Sinopec will cooperate with RT Mart in convenience stores, join forces with Tencent in mobile payment, media promotion, O2O business, maps and navigation services, user loyalty programs and big data applications, and collaborate with Haier in interactive marketing, logistics and oil sale.

According to a press release from the company, Sinopec Marketing aims to provide comprehensive and integrated services in order to build the trust of consumers and satisfy the needs of the general public in its new incarnation as a lifestyle service provider.

An example

Wu Ruchuan, President of China Beijing Equity Exchange, said the mixed ownership reform can be realized in three ways: transferring ownership of part of state-owned properties to private capital, introducing private investors and establishing new companies. He claimed introducing private investors should represent the first choice for mixed ownership reform in the future.

Previously, some state-owned enterprises (SOEs) in Shanghai and Guangdong Province commenced pilot mixed ownership reforms, but the central SOEs in industries related to economic lifelines failed to make any significant breakthroughs in this respect.

In this instance, however, Sinopec has embarked on its course of mixed ownership reform in a manner that enjoys the broad support of industrial insiders.

"Mixed ownership reform represents only a means, but not the end. In the future we will strive to further improve our corporate governance structure," said Lu.
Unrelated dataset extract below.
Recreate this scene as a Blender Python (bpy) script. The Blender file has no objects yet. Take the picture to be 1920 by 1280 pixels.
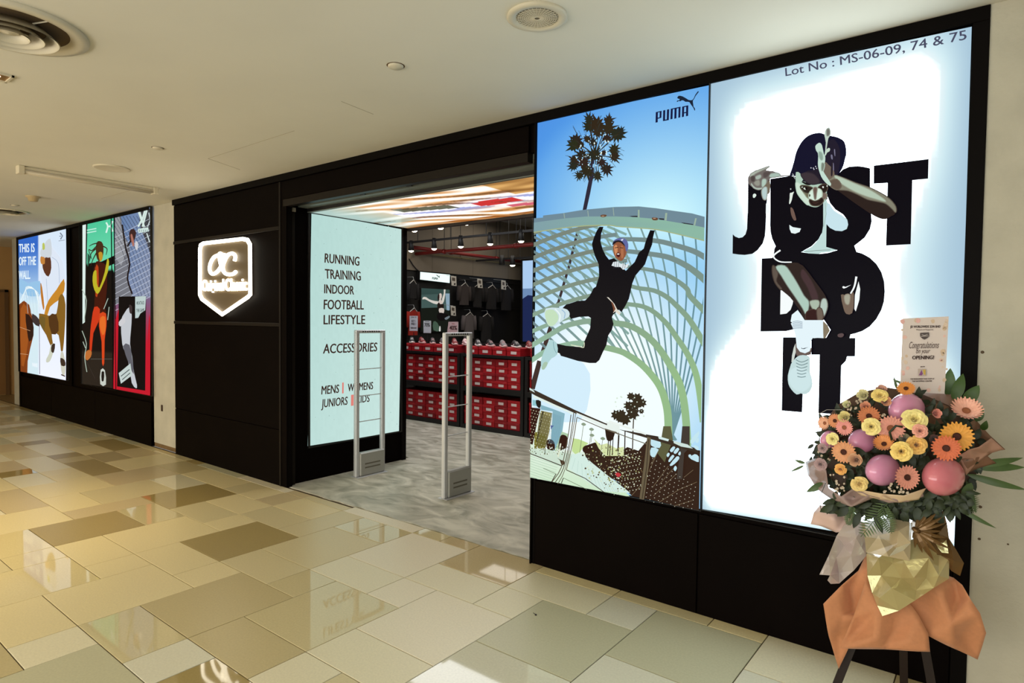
import bpy, bmesh, math, random
import numpy as np
from mathutils import Vector, Matrix
from mathutils.geometry import tessellate_polygon

# ---------------------------------------------------------------- camera
CAMP = Vector((0.0, -3.4436, 1.6663)); FPX = 1174.476
YAW, PITCH, ROLL = math.radians(37.9607), math.radians(1.99034), math.radians(0.62494)
_f = Vector((-math.sin(YAW)*math.cos(PITCH), math.cos(YAW)*math.cos(PITCH), -math.sin(PITCH)))
_r = Vector((math.cos(YAW), math.sin(YAW), 0)); _u = _r.cross(_f)
CR = _r*math.cos(ROLL)+_u*math.sin(ROLL); CU = -_r*math.sin(ROLL)+_u*math.cos(ROLL); CF = _f
scn = bpy.context.scene
cam = bpy.data.objects.new('camera', bpy.data.cameras.new('camera'))
scn.collection.objects.link(cam)
M = Matrix((CR, CU, -CF)).transposed().to_4x4(); M.translation = CAMP
cam.matrix_world = M
cam.data.sensor_width = 36; cam.data.lens = FPX/1920*36; cam.data.clip_start = .05
scn.camera = cam
# ---------------------------------------------------------------- world, exposure
w = bpy.data.worlds.new('world'); scn.world = w; w.use_nodes = True
w.node_tree.nodes['Background'].inputs[0].default_value = (.9, .85, .75, 1)
w.node_tree.nodes['Background'].inputs[1].default_value = .25
scn.view_settings.view_transform = 'Standard'; scn.view_settings.look = 'None'
scn.view_settings.exposure = 0; scn.view_settings.gamma = 1; scn.view_settings.use_curve_mapping = False
# ---------------------------------------------------------------- large lights
def area(name, loc, rot, sx, sy, p, col):
    l = bpy.data.lights.new(name, 'AREA'); l.shape = 'RECTANGLE'; l.size = sx; l.size_y = sy
    l.energy = p; l.color = col; o = bpy.data.objects.new(name, l); scn.collection.objects.link(o)
    o.location = loc; o.rotation_euler = rot; return o
# unseen fill panels across the corridor, added to light walls and ceiling
area('opposite_fill_light', (-7.4, -6.9, 1.5), (math.radians(97), 0, 0), 8, 2.6, 350, (1, .89, .70))
area('opposite_fill_light', (.0, -6.9, 1.5), (math.radians(97), 0, 0), 6, 2.6, 220, (.95, .97, .94))
area('corridor_fill_light', (-4.5, -5.0, 3.0), (0, 0, 0), 12, .8, 90, (1, .90, .70))  # unseen overhead fill added behind the camera to light the floor
area('far_corridor_fill', (-12.0, -2.6, 3.0), (0, 0, 0), 3, 1.2, 5, (1, .84, .56))  # weak unseen fill added over the far end
# unseen area lights added above the doorway view to brighten the shop
area('shop_fill_light', (-6.2, 2.9, 3.75), (0, 0, 0), 5, 1.6, 120, (.95, .97, 1))
area('shop_fill_light', (-6.2, 6.4, 3.75), (0, 0, 0), 5, 1.5, 55, (1, .93, .82))

def cray(px, py): return CF + CR*((px-960)/FPX) - CU*((py-640)/FPX)
def at(px, py, ax, val):
    v = cray(px, py); return CAMP + v*((val-CAMP[ax])/v[ax])
def lin(c):
    return tuple(((x/255)/12.92 if x/255 <= .04045 else ((x/255+.055)/1.055)**2.4) for x in c)

# ---------------------------------------------------------------- materials
MATS = {}
def mat(name, col=(200, 200, 200), rough=.5, metal=0., noise=0., nscale=20., bump=0., emit=None, estr=0., trans=0., alpha=1., coat=0., ior=1.45, spec=.5, subs=0., bscale=None, stretch=None, sheen=0.):
    if name in MATS: return MATS[name]
    m = bpy.data.materials.new(name); MATS[name] = m; m.use_nodes = True
    nt = m.node_tree; b = nt.nodes['Principled BSDF']
    c = lin(col)+(1,)
    b.inputs['Base Color'].default_value = c; b.inputs['Roughness'].default_value = rough
    b.inputs['Metallic'].default_value = metal; b.inputs['IOR'].default_value = ior
    b.inputs['Specular IOR Level'].default_value = spec
    b.inputs['Transmission Weight'].default_value = trans; b.inputs['Alpha'].default_value = alpha
    b.inputs['Coat Weight'].default_value = coat; b.inputs['Sheen Weight'].default_value = sheen
    if subs: b.inputs['Subsurface Weight'].default_value = subs; b.inputs['Subsurface Radius'].default_value = (.02, .012, .01)
    if emit: b.inputs['Emission Color'].default_value = lin(emit)+(1,); b.inputs['Emission Strength'].default_value = estr
    if noise or bump:
        tc = nt.nodes.new('ShaderNodeTexCoord'); mp = nt.nodes.new('ShaderNodeMapping')
        nt.links.new(tc.outputs['Object'], mp.inputs[0])
        if stretch: mp.inputs['Scale'].default_value = stretch
        n = nt.nodes.new('ShaderNodeTexNoise'); n.inputs['Scale'].default_value = nscale; n.inputs['Detail'].default_value = 6
        nt.links.new(mp.outputs[0], n.inputs[0])
        if noise:
            r = nt.nodes.new('ShaderNodeValToRGB')
            r.color_ramp.elements[0].position = .3; r.color_ramp.elements[1].position = .7
            r.color_ramp.elements[0].color = tuple(x*(1-noise) for x in c[:3])+(1,)
            r.color_ramp.elements[1].color = tuple(min(1, x*(1+noise)) for x in c[:3])+(1,)
            nt.links.new(n.outputs[0], r.inputs[0]); nt.links.new(r.outputs[0], b.inputs['Base Color'])
        if bump:
            n2 = n
            if bscale:
                n2 = nt.nodes.new('ShaderNodeTexNoise'); n2.inputs['Scale'].default_value = bscale; n2.inputs['Detail'].default_value = 5
                nt.links.new(mp.outputs[0], n2.inputs[0])
            bp = nt.nodes.new('ShaderNodeBump'); bp.inputs['Strength'].default_value = bump; bp.inputs['Distance'].default_value = .01
            nt.links.new(n2.outputs[0], bp.inputs['Height']); nt.links.new(bp.outputs[0], b.inputs['Normal'])
    return m
def emis(name, strength, rough=.25):
    "backlit print: emission from the mesh colours of the printed film"
    if name in MATS: return MATS[name]
    m = bpy.data.materials.new(name); MATS[name] = m; m.use_nodes = True; nt = m.node_tree; b = nt.nodes['Principled BSDF']
    b.inputs['Base Color'].default_value = (.002, .002, .002, 1); b.inputs['Roughness'].default_value = rough
    b.inputs['Specular IOR Level'].default_value = .02
    a = nt.nodes.new('ShaderNodeAttribute'); a.attribute_name = 'Col'
    nt.links.new(a.outputs['Color'], b.inputs['Emission Color']); b.inputs['Emission Strength'].default_value = strength
    return m
def printed(name, rough=.6):
    if name in MATS: return MATS[name]
    m = bpy.data.materials.new(name); MATS[name] = m; m.use_nodes = True; nt = m.node_tree; b = nt.nodes['Principled BSDF']
    b.inputs['Roughness'].default_value = rough
    a = nt.nodes.new('ShaderNodeAttribute'); a.attribute_name = 'Col'
    nt.links.new(a.outputs['Color'], b.inputs['Base Color']); return m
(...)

This is also a measure necessary for protecting the interests of investors. According to a Sinopec press release, upon completion of the transaction, Sinopec will work with its investment partners to improve Sinopec Marketing's corporate governance mechanisms guided by the principles of professionalism and market-orientation.

A diversified board of directors is to be established, consisting of three representative directors from private capital, three independent directors and one director who is an employee of Sinopec, in addition to four directors designated by Sinopec Corp.

Although Sinopec controls 70 percent of the stake in Sinopec Marketing, non-Sinopec representatives hold the majority of the board of directors.

A remuneration and appraisal committee, a risk and strategy committee and an audit committee will also be established under the board of directors in accordance with the applicable laws and regulations.

Sinopec will also facilitate Sinopec Marketing in optimizing its management structure and establishing a specific performance appraisal system in order to develop a market-oriented, contract-guided and position-based human resources management mechanism, a market-oriented compensation system and a long-term incentive-based mechanism, according to a Sinopec press release.

Zhao Chen, an analyst of the oil and gas industries with Orient Securities Co. Ltd., said that the end goal of Sinopec's introduction of private investors is to improve its corporate governance structure and build the company into a competitive one, which is similar to the aims of the reform of state-owned banks.

"Years ago, by introducing foreign strategic investors, Chinese banks individually established a modern corporate governance structure and improved their asset management, bringing about considerable returns for their investors," said Zhao.

But compared with the conditions encountered years ago, China's market environment has been remarkably improved, laying better foundations for the mixed ownership reform. Most of the investors Sinopec have introduced are domestically based, which can better protect the national interest.

"Sinopec is considered to have provided a model for the new round of mixed ownership reform for SOEs," said Zhao, who stated the company's method of introducing investors can be duplicated, which is of great overall significance to the reform of SOEs.

"If SOEs and private investors can cooperate effectively, this round of SOE reform may bring benefits even greater than those created by the previous reform of the banking industry," Zhao said.